Yapılan yargılama sırasında bildirilen hastanelerden davacıya ait tedavi evrakları toplanmış, davacı dosya ile birlikte, 19 Mayıs Üniversitesi Adli Tıp Anabilim Dalına sevk edilmiş, kaza tarihinde yürürlükte olan Çalışma Gücü Ve Meslekte Kazanma Gücü Kaybı Oranı Tespit İşlemleri Yönetmeliği hükümlerine göre maluliyet tazminatının belirlenmesi istenilmiş, düzenlenen 02/12/2022 tarihli raporda, olay tarihli görüntülemelere ait CD’nin dosyada bulunmadığı, ancak mevcut tedavi evrakları ve yapılan muayenelerde davacının trafik kazasına bağlı yaralanması sebebi ile sürekli maluliyetinin oluşmadığı, iyileşme süresinin 3 haftaya kadar uzayabileceğinin bildirildiği anlaşılmıştır.
Rapor taraf vekillerine tebliğ edilmiş, davacı vekilince 05/01/2023 tarihli dilekçesi ile rapora itiraz edilmiş olup, davacı yana tedavisini gerçekleştiren ilgili kurumları bildirmek için süre verilmiş, bildirilen ve tespit edilen yerlerden davacıya ait tüm belgeler istenilmiş, yeniden değerlendirme yapılması amacıyla dosya 19 Mayıs Üniversitesi Adli Tıp Anabilim Dalına sevk edilmiş, düzenlenen 14/04/2023 tarihli raporda, toplanan ek belgeler de incelenerek değerlendirme yapıldığı, dosyadaki tüm belgelere göre davacının sürekli maluliyetine neden olan bir yaralanmasının bulunmadığının tespit edildiği görüş ve kanaati bildirilmiştir.
Davacı vekilince bu rapora karşı itiraz edilmiş ise de, alınan raporun usule ve mevzuata uygun olduğu, geçerli yönetmelik üzerinden tespit yapıldığı, itiraz dilekçesinde belirtilen burun kırığına ilişkin davacı asilin öyküsünün dinlendiği, fakülte tarafından Kulak Burun Boğaz Anabilim Dalında ek konsültasyonlar yapıldığı, yine davacının bildirmiş olduğu tüm delillerin dosya arasına kazandırıldığı, raporun toplanan belgeler nazara alınarak düzenlendiği, yapılan tetkikler ve muayeneler sonucunda yaralanmanın sürekli maluliyete sebebiyet vermeyeceğinin tespit edildiği bildirilmekle, dosyada aksi yönde bir delil bulunmadığı da anlaşıldığından, raporun tüm dosya kapsamı da dikkate alınarak hüküm kurmaya elverişli olduğu değerlendirilmiş, yeni rapor talebinin reddine karar verilmiş, davacı yanın yalnızca sürekli maluliyet talebi bulunduğundan geçici iş göremezlik hesabı yapılması gerekli görülmemiş, bu nedenle davanın reddine karar verilmiştir.

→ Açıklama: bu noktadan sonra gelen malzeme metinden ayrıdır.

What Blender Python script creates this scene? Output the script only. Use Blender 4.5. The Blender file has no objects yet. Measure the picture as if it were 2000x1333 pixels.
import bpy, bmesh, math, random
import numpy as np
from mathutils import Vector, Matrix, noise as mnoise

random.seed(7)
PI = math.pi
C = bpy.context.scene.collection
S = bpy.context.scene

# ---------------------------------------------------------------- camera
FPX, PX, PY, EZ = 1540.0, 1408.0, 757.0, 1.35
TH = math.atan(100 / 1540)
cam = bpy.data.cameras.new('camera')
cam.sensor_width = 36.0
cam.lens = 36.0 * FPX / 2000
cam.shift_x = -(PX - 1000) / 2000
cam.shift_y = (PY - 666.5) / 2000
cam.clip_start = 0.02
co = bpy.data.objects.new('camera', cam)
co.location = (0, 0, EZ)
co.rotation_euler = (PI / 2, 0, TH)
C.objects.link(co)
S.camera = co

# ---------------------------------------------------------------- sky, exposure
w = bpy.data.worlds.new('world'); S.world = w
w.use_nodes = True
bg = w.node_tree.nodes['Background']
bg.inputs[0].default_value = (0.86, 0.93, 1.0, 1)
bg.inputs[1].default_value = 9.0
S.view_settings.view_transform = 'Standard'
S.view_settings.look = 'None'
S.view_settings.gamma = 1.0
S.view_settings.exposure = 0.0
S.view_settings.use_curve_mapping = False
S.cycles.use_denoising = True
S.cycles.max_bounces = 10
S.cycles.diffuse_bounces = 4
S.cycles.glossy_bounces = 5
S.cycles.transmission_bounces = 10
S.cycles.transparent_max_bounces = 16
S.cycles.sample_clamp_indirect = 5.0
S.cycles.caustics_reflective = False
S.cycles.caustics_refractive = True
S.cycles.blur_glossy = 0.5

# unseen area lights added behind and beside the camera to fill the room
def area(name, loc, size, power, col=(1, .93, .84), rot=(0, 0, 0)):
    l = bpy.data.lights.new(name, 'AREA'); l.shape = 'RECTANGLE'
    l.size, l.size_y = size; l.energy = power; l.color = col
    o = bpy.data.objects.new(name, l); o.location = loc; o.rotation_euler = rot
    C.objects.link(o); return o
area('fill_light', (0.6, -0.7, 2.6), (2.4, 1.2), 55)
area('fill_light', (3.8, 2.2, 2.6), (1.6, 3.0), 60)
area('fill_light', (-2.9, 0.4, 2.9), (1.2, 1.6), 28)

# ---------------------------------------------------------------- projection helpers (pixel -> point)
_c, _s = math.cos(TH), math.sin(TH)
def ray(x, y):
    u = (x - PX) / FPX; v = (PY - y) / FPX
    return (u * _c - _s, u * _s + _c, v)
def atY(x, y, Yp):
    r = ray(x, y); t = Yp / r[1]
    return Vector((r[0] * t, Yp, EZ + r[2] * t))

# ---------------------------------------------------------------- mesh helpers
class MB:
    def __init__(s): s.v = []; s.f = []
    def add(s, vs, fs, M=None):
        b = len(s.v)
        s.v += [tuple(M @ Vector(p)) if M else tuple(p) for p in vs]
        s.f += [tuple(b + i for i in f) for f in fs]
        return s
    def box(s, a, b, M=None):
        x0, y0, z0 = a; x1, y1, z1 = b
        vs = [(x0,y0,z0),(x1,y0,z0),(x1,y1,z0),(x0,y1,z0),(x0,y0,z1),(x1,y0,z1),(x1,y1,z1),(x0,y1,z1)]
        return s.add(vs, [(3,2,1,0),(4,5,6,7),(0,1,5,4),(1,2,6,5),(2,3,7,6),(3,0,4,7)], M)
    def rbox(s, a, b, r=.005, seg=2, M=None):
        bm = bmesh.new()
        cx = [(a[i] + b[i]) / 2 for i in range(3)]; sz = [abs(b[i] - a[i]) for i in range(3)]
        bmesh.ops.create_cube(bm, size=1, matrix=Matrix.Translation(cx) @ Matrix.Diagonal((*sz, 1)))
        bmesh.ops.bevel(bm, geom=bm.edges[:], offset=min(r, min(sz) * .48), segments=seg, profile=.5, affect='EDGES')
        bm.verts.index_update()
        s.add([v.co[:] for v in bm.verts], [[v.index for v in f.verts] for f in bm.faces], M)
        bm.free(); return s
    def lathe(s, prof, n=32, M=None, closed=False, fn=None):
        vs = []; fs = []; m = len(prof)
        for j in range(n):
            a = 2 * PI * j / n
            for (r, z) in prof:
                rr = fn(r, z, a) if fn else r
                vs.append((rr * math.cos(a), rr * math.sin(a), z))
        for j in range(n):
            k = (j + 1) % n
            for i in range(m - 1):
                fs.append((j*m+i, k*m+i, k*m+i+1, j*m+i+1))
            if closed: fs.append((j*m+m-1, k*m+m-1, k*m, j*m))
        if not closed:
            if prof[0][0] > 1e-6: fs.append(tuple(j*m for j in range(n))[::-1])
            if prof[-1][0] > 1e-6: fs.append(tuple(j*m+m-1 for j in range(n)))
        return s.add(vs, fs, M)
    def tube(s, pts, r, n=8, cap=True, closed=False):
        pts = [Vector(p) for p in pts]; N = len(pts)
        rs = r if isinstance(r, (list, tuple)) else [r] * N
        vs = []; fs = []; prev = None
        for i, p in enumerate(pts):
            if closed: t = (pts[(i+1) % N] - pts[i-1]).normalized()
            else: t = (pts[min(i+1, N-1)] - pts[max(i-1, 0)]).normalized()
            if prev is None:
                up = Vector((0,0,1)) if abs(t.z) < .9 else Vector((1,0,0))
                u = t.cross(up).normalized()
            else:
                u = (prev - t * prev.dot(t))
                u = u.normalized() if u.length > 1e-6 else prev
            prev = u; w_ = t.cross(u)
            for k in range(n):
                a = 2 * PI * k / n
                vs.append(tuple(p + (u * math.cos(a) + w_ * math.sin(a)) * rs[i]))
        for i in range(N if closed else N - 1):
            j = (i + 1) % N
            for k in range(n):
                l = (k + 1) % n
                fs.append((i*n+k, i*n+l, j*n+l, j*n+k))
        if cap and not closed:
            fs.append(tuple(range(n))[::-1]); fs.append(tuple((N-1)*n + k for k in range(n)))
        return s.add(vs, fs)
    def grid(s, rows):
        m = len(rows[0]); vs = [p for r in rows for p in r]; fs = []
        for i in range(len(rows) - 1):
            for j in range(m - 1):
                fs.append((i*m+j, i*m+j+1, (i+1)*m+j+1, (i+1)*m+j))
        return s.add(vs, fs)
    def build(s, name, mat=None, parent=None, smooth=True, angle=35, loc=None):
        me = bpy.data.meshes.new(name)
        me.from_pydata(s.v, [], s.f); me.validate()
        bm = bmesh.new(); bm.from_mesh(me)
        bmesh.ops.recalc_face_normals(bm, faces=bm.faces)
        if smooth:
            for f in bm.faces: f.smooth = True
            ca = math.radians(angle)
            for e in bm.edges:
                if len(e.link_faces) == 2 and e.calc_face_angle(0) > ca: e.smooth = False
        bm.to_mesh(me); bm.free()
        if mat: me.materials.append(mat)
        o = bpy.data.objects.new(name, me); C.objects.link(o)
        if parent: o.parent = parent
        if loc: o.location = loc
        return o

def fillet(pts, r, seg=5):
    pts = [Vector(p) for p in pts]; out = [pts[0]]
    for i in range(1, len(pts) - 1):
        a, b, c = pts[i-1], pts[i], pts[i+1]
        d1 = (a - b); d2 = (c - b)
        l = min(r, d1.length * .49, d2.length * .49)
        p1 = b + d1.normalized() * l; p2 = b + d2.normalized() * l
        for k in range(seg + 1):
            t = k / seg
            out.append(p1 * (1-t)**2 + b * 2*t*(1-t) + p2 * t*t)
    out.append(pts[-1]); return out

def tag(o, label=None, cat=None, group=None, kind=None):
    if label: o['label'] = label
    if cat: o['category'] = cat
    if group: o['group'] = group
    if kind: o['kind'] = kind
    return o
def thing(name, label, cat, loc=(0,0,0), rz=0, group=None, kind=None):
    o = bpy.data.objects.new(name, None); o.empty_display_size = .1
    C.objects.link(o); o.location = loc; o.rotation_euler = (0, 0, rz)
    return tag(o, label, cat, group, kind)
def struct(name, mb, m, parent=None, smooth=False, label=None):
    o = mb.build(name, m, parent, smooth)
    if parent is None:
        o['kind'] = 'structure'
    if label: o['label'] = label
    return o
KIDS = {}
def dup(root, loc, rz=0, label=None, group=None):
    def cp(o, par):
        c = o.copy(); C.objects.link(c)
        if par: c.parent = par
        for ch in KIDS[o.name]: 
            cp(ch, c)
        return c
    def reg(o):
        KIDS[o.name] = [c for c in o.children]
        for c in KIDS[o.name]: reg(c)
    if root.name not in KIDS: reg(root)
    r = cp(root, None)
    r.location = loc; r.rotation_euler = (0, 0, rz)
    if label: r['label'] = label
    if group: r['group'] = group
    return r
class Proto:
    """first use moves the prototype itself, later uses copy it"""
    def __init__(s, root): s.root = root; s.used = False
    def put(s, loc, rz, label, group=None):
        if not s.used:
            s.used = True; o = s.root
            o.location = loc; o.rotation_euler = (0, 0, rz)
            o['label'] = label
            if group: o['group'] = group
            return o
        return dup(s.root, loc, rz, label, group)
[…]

7155 sayılı yasanın 23. maddesi ile değişik 6125 sayılı kanunun 18/A-13 maddesi gereği davadan önce davacının arabuluculuk başvurusu yaptığı, davalının görüşmelere katıldığı, anlaşma sağlanamadığı görülmekle, tespit edilen arabuluculuk ücretinin davacıdan yargılama gideri olarak tahsili ile hazineye irat kaydına karar verilmiş, aşagıdaki gibi hüküm kurulmuştur.

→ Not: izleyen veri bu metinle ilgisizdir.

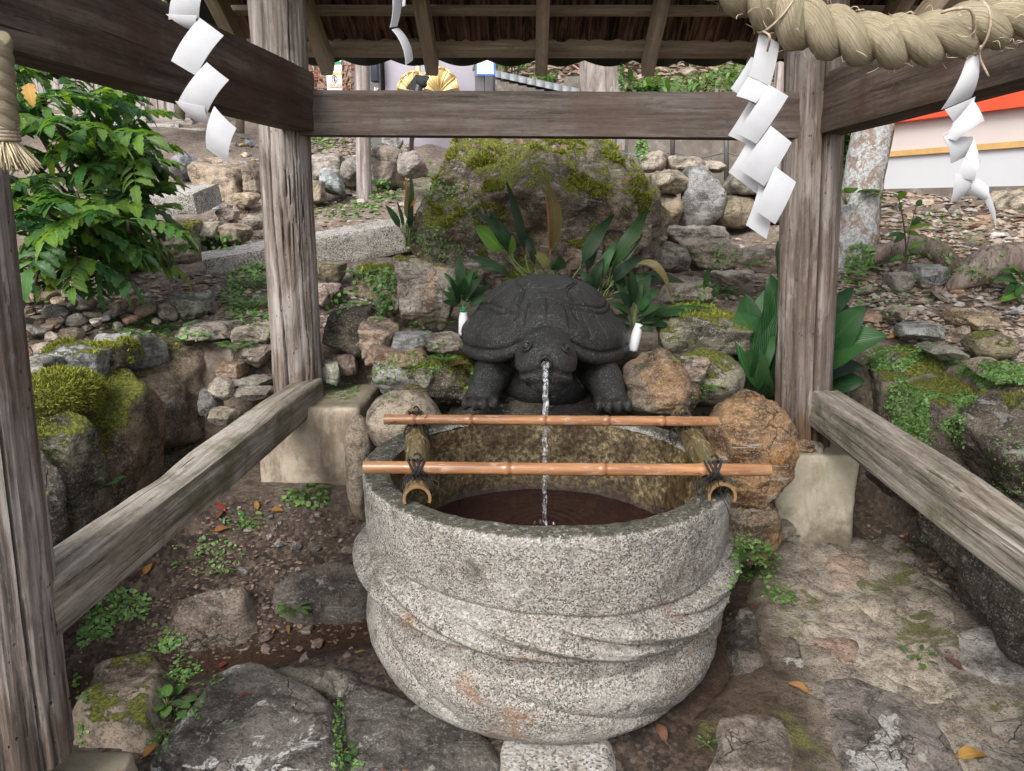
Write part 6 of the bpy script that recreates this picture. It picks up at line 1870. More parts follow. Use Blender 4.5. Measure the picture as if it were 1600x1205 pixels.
scatter([(490, 480), (600, 450), (620, 500), (570, 520), (500, 520)], 12, 8, 22, [TAN, RED, GB], 'stray stone among the weeds beside the upright stone', 'stray stones among the weeds', 22, 0.7, 0.1, 0.6)

# uncountable stone chips and dead leaf litter
def chips(name, poly, n, lo, hi, seed, label, rmap, mat='chip', flat=0.35, far=40):
    rg = np.random.RandomState(seed)
    base = np.array([(1, 0, 0), (0.3, 0.95, 0), (-0.8, 0.55, 0), (-0.75, -0.6, 0), (0.35, -0.9, 0), (0.1, 0.05, 1), (-0.2, -0.1, -0.6)], float)
    fc = [(0, 1, 5), (1, 2, 5), (2, 3, 5), (3, 4, 5), (4, 0, 5), (1, 0, 6), (2, 1, 6), (3, 2, 6), (4, 3, 6), (0, 4, 6)]
    xs = [p[0] for p in poly]; ys = [p[1] for p in poly]
    VV, FF, RR = [], [], []
    k = 0; tries = 0
    while k < n and tries < 30 * n:
        tries += 1
        x, y = rg.uniform(min(xs), max(xs)), rg.uniform(min(ys), max(ys))
        if not in_poly(x, y, poly):
            continue
        p = ground(x, y, far)
        s = rg.uniform(lo, hi) * p[1] / FPX * 0.5
        b = base * (1 + rg.normal(0, 0.28, base.shape)) * np.array([s, s * rg.uniform(0.5, 1), s * flat * rg.uniform(0.6, 1.6)])
        a = rg.uniform(0, 6.28); c_, s_ = math.cos(a), math.sin(a)
        b = b @ np.array([[c_, s_, 0], [-s_, c_, 0], [0, 0, 1]])
        b = b @ rotx(rg.normal(0, 0.3)).T
        VV.append(b + p + np.array([0, 0, s * 0.12])); FF.append(np.array(fc) + 7 * k); RR.append(np.full(7, rmap[0] + (rmap[1] - rmap[0]) * rg.rand()))
        k += 1
    obj(name, mesh(name, np.concatenate(VV), np.concatenate(FF), MAT[mat], False, {'r': np.concatenate(RR)}), kind='stuff', label=label)
chips('stone_litter', [(1300, 320), (1385, 300), (1600, 318), (1600, 600), (1440, 545), (1300, 500)], 2600, 5, 18, 31, 'flaky stone and dead leaf litter covering the slope by the white wall', (0.05, 0.95))
chips('stone_litter', [(34, 470), (100, 430), (330, 430), (600, 440), (620, 500), (420, 520), (330, 530), (200, 560), (40, 600)], 1500, 4, 15, 32, 'gravelly litter on the bank below the bush', (0.0, 0.9))
chips('stone_litter', [(300, 345), (380, 215), (640, 215), (640, 360), (420, 420), (330, 430)], 1500, 3, 11, 33, 'pale gravel and litter around the fence post', (0.2, 1.0))
chips('stone_litter', [(1020, 360), (1240, 380), (1240, 480), (1030, 480)], 420, 4, 14, 34, 'gravelly litter on the path behind the turtle', (0.1, 0.95))
chips('soil_crumbs', [(120, 1130), (330, 800), (430, 770), (560, 800), (575, 1000), (300, 1040), (150, 1130)], 1300, 3, 11, 35, 'crumbs of soil, bark and grit on the dark bank', (0.0, 0.3))
chips('soil_crumbs', [(1340, 780), (1400, 820), (1600, 990), (1600, 1020), (1480, 950), (1350, 850)], 350, 4, 13, 36, 'grit and bark crumbs in the ditch under the mossy wall', (0.0, 0.4))
chips('hillside_litter', [(485, 212), (640, 212), (640, 250), (485, 262)], 500, 3, 9, 38, 'brown leaf litter on the slope before the steel booth', (0.2, 1.0))
chips('hillside_litter', [(780, 60), (1210, 60), (1210, 150), (780, 150)], 1500, 6, 20, 39, 'dead leaves and sticks strewn over the upper hillside', (0.0, 0.5))
scatter([(980, 60), (1200, 60), (1200, 142), (980, 142)], 14, 16, 40, [TAN, RED, BRN], 'brown rock lying on the upper hillside over the cross beam', 'rocks on the upper hillside', 23, 0.6, 0.1, 0.6)
scatter([(800, 60), (900, 60), (900, 130), (800, 130)], 8, 10, 26, [TAN, RED, PALE], 'pale rock on the hillside behind the tile capped wall', 'rocks behind the capped wall', 24, 0.6, 0.1, 0.6)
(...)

HÜKÜM :Gerekçesi yukarıda açıklandığı üzere:
1-Davanın REDDİNE,
2-Harçlar Kanunu gereğince alınması gereken 179,90 TL karar ilam harcından peşin alınan 54,40 TL’nin mahsubu ile 125,50TL’nin davacıdan alınarak hazineye gelir kaydına,
3-Davacı tarafından yapılan yargılama giderlerinin kendi üzerinde bırakılmasına,
4-Davalı tarafından ödenen 26,00 TL tebligat ve posta giderinin davacıdan alınarak davalıya ödenmesine,
5-Davalı kendisini vekil ile temsil ettirdiğinden yürürlükte bulunan avukatlık asgari ücret tarifesince hesaplanan 1.000-TL vekalet ücretinin davacıdan alınarak davalıya ödenmesine,
6-Zorunlu Arabulucuk sürecinde Adalet Bakanlığı bütçesinden karşılanan 1.320-TL arabulucuk ücretinin davacıdan alınarak Hazineye gelir kaydına,
7-Kararın talep halinde Yazı İşleri Müdürü tarafından taraflara tebliğine,
8-Kullanılmayan gider avansının karar kesinleştiğinde, müracaat etmeleri halinde kalemde, müracaat etmemeleri halinde dosyaya hesap numarası bildirmiş ise hesaba aktarmak sureti ile, hesap numarası da bildirilmemiş ise masrafı gider avansından karşılanmak sureti ile PTT vasıtasıyla adreste ödemeli olarak taraflara iadesine,
Dair, taraf vekillerinin yüzüne karşı kararın tebliğinden itibaren iki hafta içerisinde Samsun Bölge Adliye Mahkemesinde istinaf yasa yolu açık olmak üzere verilen karar açıkça okunup usülen anlatıldı.08/06/2023

Katip
¸e-imza

Hakim
¸e-imza

Bu belge 5070 sayılı Elektronik İmza Kanunu kapsamında E-İMZA ile imzalanmıştır.